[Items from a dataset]
* start *
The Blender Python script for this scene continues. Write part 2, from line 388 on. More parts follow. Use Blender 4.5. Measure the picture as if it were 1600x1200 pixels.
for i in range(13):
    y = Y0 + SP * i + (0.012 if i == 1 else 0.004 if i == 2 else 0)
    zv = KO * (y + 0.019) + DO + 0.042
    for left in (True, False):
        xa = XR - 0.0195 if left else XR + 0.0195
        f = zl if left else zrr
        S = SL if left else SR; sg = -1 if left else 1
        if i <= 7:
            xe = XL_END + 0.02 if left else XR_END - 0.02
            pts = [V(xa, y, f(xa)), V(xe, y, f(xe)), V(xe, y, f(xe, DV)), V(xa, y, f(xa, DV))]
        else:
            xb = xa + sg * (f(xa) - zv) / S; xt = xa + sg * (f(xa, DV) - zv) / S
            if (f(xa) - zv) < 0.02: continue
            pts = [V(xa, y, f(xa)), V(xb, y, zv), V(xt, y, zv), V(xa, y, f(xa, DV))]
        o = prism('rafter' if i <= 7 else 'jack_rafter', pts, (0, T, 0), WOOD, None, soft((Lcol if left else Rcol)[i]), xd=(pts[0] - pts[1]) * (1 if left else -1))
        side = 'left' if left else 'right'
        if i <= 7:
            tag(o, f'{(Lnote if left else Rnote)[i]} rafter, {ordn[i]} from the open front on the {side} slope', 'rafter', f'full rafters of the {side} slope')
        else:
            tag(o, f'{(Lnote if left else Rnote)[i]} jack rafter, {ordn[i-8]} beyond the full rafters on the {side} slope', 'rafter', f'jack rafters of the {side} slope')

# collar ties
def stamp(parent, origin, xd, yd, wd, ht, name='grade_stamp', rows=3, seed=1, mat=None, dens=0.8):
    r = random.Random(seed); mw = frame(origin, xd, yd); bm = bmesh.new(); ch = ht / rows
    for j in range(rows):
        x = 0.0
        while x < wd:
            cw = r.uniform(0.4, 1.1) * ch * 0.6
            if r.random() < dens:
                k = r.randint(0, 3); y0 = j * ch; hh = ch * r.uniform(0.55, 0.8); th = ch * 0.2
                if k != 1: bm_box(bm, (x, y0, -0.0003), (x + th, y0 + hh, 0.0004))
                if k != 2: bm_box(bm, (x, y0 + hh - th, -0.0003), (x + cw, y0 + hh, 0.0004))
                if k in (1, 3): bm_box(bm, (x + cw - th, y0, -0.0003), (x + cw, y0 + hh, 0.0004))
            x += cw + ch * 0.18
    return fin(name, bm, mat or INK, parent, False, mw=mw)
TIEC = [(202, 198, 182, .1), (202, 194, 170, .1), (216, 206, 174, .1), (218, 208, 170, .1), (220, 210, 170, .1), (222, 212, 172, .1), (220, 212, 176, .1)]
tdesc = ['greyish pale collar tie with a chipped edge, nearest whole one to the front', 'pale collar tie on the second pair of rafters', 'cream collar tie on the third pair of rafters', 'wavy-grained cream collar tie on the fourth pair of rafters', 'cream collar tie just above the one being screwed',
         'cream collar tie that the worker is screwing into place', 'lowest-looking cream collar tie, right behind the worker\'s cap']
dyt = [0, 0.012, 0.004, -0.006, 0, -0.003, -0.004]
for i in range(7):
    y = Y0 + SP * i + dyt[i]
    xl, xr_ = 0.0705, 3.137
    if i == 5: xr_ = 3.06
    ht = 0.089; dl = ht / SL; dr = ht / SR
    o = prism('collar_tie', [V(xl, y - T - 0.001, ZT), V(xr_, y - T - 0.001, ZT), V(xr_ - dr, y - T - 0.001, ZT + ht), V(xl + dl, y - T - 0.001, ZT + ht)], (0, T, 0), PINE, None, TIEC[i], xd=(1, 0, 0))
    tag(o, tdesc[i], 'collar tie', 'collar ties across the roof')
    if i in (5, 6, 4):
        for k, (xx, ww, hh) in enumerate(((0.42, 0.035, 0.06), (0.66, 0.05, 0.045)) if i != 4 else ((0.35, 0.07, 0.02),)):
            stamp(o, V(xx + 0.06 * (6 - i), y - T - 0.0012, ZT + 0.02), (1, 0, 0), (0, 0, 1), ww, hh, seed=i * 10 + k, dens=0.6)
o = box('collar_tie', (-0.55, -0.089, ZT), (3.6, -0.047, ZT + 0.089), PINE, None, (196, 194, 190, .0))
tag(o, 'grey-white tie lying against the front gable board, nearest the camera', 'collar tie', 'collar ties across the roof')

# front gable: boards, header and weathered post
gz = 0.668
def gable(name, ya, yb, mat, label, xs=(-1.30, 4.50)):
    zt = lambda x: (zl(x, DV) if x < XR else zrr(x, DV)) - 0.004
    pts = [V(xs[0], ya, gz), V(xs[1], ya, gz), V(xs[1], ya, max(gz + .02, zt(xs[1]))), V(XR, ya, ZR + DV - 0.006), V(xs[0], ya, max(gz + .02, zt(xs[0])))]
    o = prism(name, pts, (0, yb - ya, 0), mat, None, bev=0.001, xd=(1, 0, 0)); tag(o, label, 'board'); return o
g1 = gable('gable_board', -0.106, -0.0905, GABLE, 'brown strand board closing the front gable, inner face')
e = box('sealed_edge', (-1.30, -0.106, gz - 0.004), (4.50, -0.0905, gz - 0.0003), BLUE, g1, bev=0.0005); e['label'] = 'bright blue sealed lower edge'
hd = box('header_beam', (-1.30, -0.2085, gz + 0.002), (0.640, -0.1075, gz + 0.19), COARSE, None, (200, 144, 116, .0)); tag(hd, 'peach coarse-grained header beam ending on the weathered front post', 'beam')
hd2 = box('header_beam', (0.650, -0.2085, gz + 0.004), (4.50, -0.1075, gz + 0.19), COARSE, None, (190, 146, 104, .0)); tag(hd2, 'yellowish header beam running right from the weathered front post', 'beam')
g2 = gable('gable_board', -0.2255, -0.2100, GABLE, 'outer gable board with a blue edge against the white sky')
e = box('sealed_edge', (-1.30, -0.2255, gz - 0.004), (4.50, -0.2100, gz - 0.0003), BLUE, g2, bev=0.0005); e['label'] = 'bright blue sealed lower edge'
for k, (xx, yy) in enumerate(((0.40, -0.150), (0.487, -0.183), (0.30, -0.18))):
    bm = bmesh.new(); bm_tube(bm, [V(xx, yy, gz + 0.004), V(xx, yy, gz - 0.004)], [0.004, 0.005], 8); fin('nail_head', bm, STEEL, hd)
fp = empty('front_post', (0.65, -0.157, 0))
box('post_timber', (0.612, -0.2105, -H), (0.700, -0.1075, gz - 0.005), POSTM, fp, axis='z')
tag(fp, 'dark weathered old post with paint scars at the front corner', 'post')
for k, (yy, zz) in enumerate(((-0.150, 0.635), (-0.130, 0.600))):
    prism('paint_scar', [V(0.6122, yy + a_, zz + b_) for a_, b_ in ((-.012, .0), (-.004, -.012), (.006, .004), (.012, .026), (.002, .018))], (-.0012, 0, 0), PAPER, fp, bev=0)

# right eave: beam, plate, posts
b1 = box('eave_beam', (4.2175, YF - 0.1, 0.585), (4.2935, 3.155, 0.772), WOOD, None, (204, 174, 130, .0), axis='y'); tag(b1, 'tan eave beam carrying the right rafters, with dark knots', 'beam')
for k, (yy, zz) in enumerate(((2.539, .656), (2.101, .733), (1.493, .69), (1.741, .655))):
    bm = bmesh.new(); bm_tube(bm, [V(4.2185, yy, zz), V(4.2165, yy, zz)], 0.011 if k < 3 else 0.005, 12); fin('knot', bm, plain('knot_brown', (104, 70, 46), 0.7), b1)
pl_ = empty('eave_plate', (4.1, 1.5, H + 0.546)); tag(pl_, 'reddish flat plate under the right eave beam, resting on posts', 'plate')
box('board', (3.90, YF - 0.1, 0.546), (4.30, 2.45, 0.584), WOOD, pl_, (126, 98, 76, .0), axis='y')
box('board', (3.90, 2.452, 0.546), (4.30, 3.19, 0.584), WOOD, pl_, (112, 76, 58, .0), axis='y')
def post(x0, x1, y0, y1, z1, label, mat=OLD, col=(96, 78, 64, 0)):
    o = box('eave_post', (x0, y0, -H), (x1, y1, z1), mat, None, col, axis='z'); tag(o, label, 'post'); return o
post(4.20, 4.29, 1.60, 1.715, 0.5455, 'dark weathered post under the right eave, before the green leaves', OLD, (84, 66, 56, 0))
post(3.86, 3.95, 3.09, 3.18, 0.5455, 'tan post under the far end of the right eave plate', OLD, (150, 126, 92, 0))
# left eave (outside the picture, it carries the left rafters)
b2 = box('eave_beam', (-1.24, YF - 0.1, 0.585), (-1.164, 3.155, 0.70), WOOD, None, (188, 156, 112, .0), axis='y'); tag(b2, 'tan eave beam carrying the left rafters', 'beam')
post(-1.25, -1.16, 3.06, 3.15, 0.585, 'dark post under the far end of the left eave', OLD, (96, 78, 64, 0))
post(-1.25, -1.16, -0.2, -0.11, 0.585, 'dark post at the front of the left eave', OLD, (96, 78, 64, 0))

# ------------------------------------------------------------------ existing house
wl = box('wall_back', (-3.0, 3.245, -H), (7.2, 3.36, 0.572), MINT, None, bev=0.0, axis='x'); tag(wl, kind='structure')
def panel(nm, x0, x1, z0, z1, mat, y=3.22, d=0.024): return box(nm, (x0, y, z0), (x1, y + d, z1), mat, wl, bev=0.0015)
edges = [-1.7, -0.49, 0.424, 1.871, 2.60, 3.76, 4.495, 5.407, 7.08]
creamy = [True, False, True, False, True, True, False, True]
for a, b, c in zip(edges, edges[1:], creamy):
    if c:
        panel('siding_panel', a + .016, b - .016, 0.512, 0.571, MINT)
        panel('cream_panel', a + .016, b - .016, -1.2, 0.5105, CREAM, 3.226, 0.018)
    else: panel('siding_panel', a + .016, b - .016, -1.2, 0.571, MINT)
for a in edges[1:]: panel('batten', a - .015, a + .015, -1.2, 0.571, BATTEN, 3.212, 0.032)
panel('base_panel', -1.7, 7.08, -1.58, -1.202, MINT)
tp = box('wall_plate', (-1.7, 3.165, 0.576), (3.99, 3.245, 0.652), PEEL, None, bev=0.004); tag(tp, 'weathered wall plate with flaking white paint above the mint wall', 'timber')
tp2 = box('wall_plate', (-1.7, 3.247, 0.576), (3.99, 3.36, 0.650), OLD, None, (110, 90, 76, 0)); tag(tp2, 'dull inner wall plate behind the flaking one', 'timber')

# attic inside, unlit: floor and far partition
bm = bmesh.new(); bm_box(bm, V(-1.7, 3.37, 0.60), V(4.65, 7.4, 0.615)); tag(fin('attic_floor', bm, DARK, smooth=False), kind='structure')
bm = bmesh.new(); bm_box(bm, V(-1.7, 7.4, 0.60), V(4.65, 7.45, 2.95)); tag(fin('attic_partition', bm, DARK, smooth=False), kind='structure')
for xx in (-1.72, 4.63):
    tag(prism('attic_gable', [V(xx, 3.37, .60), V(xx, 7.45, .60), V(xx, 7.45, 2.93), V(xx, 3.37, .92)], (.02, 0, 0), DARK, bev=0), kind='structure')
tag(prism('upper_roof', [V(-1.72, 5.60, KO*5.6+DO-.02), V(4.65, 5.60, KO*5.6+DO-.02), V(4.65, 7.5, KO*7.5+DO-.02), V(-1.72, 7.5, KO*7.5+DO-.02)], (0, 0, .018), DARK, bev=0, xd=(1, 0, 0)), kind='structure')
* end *
* start *
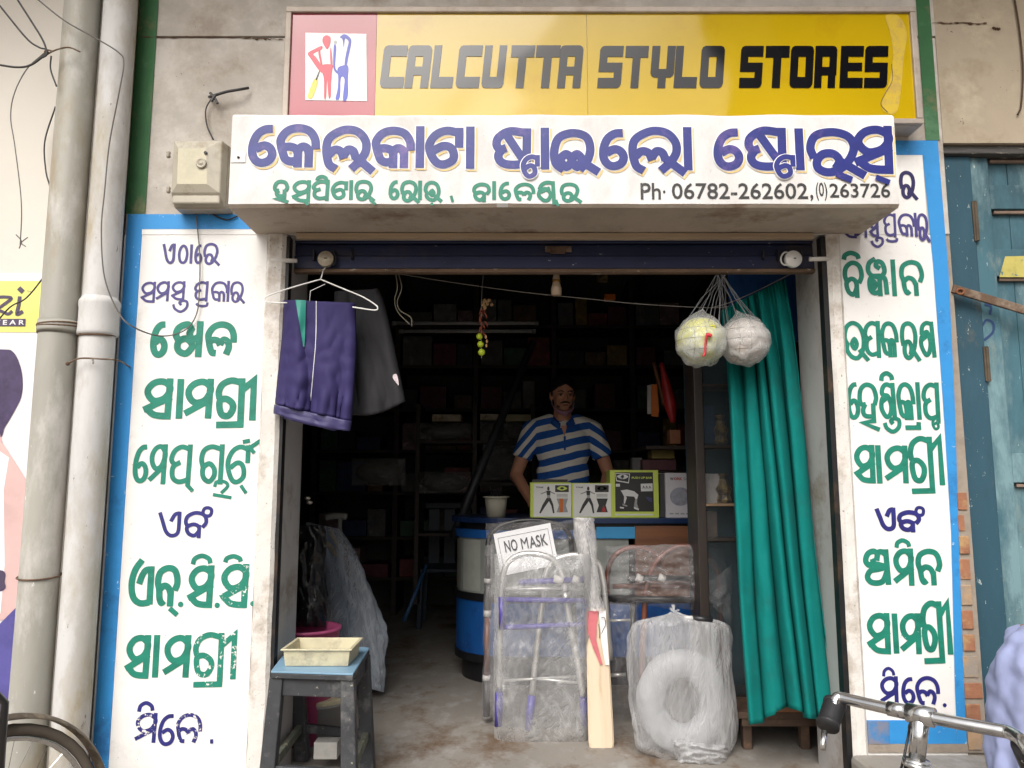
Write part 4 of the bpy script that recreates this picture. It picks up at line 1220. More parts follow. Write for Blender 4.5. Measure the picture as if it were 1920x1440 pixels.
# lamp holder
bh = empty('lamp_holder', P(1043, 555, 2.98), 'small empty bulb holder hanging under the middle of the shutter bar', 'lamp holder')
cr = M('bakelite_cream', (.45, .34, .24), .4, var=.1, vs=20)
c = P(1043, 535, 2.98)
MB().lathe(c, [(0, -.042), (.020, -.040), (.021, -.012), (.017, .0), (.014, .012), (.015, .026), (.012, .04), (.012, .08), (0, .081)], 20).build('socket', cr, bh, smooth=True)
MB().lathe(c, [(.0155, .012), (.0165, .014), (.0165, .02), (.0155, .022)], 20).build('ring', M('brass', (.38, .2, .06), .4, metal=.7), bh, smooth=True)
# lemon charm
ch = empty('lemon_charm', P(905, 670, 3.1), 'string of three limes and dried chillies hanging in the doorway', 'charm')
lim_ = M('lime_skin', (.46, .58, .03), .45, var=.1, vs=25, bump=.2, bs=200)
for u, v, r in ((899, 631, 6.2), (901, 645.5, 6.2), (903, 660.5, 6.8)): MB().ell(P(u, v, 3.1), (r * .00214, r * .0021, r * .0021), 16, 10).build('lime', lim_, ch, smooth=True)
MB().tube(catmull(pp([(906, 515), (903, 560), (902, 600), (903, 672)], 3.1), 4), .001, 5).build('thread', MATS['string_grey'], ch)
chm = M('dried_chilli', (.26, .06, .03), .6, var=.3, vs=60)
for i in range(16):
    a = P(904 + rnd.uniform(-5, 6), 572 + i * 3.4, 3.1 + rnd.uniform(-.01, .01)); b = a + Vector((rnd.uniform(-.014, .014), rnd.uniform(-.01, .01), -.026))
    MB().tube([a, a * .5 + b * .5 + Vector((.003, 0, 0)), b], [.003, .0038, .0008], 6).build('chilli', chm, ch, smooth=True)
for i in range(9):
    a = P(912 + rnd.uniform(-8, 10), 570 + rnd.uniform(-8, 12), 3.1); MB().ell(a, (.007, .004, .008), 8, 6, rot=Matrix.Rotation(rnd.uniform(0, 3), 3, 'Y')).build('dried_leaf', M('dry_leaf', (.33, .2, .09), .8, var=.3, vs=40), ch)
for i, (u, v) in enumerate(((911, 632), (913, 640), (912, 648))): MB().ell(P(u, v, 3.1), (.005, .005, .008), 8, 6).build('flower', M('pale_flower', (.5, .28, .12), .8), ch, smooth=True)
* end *
#### AIM:
Give back exactly the lines running from the line that contains "V(4.65, 7.4, 0.615));" through the line that contains "DARK, bev=0), kind='structure')", and nothing outside them.

#### RESULT BELOW:
bm = bmesh.new(); bm_box(bm, V(-1.7, 3.37, 0.60), V(4.65, 7.4, 0.615)); tag(fin('attic_floor', bm, DARK, smooth=False), kind='structure')
bm = bmesh.new(); bm_box(bm, V(-1.7, 7.4, 0.60), V(4.65, 7.45, 2.95)); tag(fin('attic_partition', bm, DARK, smooth=False), kind='structure')
for xx in (-1.72, 4.63):
    tag(prism('attic_gable', [V(xx, 3.37, .60), V(xx, 7.45, .60), V(xx, 7.45, 2.93), V(xx, 3.37, .92)], (.02, 0, 0), DARK, bev=0), kind='structure')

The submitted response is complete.